「老人」「年寄り」の音楽体験・メモ

*1

 もし自分が介護施設で音楽を聴くなら安室浜崎世代のJPOP、一瞬流行ったメロコアや友達が好きだったoasis系、スラダンから始まるアニソン集…すべて捨てがたいので、これらが朝のお散歩プレイリスト、雨の日ポップス、真夜中のおすすめアニソンみたいな感じで自然に流れてくる優しい世界を希望します。


 亡き父も、デイサービスで演歌や童謡を合唱させられて困っていました。だって、うちの父は若い頃からJazzが好きだったから…。

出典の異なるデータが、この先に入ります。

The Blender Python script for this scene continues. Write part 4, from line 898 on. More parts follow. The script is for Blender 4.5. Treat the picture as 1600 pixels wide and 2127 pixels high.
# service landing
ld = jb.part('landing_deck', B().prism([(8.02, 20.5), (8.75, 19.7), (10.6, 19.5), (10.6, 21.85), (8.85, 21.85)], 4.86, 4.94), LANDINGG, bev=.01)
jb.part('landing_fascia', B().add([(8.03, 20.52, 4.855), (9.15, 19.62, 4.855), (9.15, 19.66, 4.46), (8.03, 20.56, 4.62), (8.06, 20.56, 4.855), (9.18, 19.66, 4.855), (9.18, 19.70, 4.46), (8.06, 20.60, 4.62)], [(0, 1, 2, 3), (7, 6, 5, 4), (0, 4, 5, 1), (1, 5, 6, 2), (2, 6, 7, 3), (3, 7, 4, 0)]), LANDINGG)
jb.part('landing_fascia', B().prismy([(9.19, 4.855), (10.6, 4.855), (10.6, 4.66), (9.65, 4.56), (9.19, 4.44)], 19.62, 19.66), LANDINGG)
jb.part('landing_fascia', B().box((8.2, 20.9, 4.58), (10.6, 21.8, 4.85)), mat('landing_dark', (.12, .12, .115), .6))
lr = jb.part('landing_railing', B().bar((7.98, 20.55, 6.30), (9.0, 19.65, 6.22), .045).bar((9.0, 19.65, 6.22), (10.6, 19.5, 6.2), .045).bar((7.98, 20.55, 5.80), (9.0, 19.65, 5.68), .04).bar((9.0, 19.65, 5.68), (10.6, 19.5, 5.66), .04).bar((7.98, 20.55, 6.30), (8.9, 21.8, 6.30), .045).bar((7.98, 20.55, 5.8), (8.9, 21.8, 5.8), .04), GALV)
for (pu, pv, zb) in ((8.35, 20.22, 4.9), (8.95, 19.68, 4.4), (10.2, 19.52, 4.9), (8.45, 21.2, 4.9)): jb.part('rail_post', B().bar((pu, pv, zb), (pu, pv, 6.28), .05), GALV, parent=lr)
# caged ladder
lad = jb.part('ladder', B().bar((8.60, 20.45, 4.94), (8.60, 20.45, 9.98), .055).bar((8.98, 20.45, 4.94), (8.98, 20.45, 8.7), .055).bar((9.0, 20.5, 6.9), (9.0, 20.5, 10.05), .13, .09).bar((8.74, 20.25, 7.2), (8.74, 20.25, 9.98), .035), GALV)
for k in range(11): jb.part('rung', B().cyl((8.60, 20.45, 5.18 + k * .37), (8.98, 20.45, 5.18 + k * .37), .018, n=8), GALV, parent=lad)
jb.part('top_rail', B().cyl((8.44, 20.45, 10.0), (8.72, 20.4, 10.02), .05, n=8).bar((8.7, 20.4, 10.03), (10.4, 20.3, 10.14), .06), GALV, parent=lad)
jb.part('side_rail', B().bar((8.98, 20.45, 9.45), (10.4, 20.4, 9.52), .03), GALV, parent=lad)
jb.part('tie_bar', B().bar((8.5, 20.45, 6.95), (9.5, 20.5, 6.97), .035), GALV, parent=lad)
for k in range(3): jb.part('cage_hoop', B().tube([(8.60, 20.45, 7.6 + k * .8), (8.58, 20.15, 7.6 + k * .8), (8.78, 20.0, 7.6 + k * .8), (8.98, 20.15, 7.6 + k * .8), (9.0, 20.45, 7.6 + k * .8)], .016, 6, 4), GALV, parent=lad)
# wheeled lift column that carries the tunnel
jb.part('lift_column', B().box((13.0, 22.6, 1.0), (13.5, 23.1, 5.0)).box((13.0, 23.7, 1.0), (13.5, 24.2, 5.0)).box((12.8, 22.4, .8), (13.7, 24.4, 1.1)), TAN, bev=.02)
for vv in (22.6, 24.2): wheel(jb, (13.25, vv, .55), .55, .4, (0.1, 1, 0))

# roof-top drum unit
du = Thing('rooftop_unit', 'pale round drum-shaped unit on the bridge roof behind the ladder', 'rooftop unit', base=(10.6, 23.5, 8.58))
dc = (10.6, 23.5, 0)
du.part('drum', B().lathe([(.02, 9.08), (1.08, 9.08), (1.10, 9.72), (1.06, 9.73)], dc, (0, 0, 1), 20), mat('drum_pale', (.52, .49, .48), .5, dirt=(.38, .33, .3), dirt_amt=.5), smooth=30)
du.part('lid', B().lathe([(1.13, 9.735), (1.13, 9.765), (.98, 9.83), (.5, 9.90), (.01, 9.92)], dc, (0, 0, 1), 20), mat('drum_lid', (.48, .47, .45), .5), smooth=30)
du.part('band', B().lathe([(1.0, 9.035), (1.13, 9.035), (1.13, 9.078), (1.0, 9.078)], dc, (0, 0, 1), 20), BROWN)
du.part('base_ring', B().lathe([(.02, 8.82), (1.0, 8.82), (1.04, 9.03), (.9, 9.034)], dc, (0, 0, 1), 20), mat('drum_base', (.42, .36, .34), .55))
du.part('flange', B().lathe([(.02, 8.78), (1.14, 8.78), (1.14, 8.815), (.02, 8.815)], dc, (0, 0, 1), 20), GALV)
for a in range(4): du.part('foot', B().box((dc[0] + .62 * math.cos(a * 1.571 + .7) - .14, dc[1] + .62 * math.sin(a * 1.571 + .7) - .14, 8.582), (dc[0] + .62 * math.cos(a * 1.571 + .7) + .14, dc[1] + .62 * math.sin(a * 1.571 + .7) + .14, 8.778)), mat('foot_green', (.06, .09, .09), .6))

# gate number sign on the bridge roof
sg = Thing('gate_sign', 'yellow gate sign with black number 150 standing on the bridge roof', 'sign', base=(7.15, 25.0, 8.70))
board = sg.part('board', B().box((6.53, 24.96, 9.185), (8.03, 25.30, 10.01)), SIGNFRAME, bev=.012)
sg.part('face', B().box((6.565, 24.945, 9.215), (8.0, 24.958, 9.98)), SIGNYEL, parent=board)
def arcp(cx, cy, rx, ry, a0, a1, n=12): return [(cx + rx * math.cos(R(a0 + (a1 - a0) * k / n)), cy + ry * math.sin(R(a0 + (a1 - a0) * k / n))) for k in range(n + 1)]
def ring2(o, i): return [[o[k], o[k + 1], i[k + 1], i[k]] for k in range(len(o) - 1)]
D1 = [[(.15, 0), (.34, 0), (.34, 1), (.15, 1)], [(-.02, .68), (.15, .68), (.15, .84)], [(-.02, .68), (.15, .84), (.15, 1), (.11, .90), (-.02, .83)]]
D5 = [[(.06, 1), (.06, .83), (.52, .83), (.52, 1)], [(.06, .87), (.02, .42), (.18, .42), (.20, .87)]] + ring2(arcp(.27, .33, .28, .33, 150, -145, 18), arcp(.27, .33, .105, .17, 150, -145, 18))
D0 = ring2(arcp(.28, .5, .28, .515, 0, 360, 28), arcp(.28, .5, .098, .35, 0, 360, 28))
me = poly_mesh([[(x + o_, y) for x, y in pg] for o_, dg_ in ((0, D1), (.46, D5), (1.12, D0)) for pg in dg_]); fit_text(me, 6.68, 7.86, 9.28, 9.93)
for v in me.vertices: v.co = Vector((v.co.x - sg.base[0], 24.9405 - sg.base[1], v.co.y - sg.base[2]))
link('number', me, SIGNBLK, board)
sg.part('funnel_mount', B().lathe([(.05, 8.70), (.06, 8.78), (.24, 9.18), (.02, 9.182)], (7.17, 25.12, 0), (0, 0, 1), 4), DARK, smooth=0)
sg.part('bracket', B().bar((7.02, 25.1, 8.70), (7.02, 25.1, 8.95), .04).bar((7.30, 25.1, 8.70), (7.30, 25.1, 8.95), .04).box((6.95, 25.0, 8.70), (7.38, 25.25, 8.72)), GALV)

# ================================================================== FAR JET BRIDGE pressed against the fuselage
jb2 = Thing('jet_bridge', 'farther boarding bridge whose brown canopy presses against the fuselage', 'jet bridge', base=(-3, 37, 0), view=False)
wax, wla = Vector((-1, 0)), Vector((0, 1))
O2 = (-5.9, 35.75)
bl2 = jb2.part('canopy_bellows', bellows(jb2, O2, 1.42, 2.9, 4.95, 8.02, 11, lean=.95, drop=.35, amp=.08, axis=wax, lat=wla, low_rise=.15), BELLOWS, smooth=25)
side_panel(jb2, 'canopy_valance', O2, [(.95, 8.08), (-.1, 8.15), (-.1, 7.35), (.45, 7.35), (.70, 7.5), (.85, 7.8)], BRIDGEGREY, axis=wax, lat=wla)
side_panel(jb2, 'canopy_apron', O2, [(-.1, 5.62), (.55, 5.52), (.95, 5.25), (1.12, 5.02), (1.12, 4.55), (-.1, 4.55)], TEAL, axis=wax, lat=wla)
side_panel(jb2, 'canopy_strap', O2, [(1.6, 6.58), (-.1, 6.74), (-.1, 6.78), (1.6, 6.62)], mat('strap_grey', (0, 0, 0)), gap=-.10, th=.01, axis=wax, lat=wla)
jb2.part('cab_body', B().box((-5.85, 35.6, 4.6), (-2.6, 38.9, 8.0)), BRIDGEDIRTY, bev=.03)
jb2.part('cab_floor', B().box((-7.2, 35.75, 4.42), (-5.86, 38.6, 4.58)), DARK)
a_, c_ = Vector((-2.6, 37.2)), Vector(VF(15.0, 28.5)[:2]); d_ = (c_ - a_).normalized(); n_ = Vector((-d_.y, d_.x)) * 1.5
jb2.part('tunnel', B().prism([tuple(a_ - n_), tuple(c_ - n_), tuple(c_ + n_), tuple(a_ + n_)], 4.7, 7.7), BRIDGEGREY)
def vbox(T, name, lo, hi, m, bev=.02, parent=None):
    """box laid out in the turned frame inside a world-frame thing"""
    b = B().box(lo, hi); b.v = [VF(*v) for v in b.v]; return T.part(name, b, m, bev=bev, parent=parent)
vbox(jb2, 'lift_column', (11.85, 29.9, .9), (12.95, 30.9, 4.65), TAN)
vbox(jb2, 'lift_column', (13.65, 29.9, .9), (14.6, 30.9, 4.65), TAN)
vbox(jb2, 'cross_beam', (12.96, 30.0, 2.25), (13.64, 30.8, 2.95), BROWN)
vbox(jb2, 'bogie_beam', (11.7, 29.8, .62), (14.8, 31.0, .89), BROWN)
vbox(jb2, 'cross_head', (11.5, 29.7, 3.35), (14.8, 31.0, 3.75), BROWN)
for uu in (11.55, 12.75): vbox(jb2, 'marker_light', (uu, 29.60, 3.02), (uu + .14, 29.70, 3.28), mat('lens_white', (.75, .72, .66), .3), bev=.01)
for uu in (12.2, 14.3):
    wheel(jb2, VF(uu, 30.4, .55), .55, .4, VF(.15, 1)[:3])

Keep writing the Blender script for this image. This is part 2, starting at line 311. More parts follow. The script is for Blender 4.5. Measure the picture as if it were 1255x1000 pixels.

職員の方から「お父様はいつも一人でポツンとしています」と心配して頂きましたが、お気になさらず、父は皆さんの賑やかな声を聴きながら一人でいるのが好きなのです…と返答。

 必ずしも集団に入りたい人ばかりではないし、入りたい集団ばかりではないし、誰しも一度くらいは経験することなのに、全体を見なければならない立場になるとその発想を持てなくなるというのは興味深いですね。

 正にそれ!私の経験でも90歳ぐらいのおばあさんで昭和20年代の日本の歌ではイマイチ反応が悪かったのが、戦後直後のジャズとかをかけた途端にノリノリに…。神戸だったので地域性もあったのかも。よくよく考えたらジョン・レノンだって生きてたら今年80歳ですからね。

 昔「ロッキング・オン」のネタで、かつてパンクスだった老人がホームに入るような時代が来たら、"Oi! Punk"よろしく"老い!パンク"でスタンディングで盛り上がるというのがありましてな……活動の有効性はあるのでしょうけど、個人の嗜好を画一的にやるのも如何なものかと。

 そのうち「わしはいくつになってもこの歌らが好きなんじゃ~」と強弁をふるって、アニソンやゲーソンを周りが嫌がる中歌いだすオタクをやり続けた高齢者が老人ホームのあちらこちらに紛れ込むことも予想されますよ。


スタッフA「ここのおじいちゃん達はガンダムを流しておけば大人しくしてくれるから楽ね」
スタッフB「気を付けて、その部屋は宇宙世紀でないと怒りだすのよ。あと、隣の部屋は銀英伝だからね」


 海外だと御年70歳のジーン・シモンズのところへ慰問に行き、カントリーを歌って地獄の業火に焼かれるような。

 デイサービスで演歌や童謡を歌わせるのを、もうそろそろ止めた方が良いのでは?と、思う。
介護サービスを受ける高齢者も、戦争を知らない(幼くて覚えていない)人が増えてきていて、音楽といえは洋楽❗と言う人がいるのも自然な流れ。

*1:「高齢者」のステレオタイプが現実と乖離してきている問題。音楽その他サブカル体験をどうそれらの現場に織り込んでゆくのか、というお題の一環としても。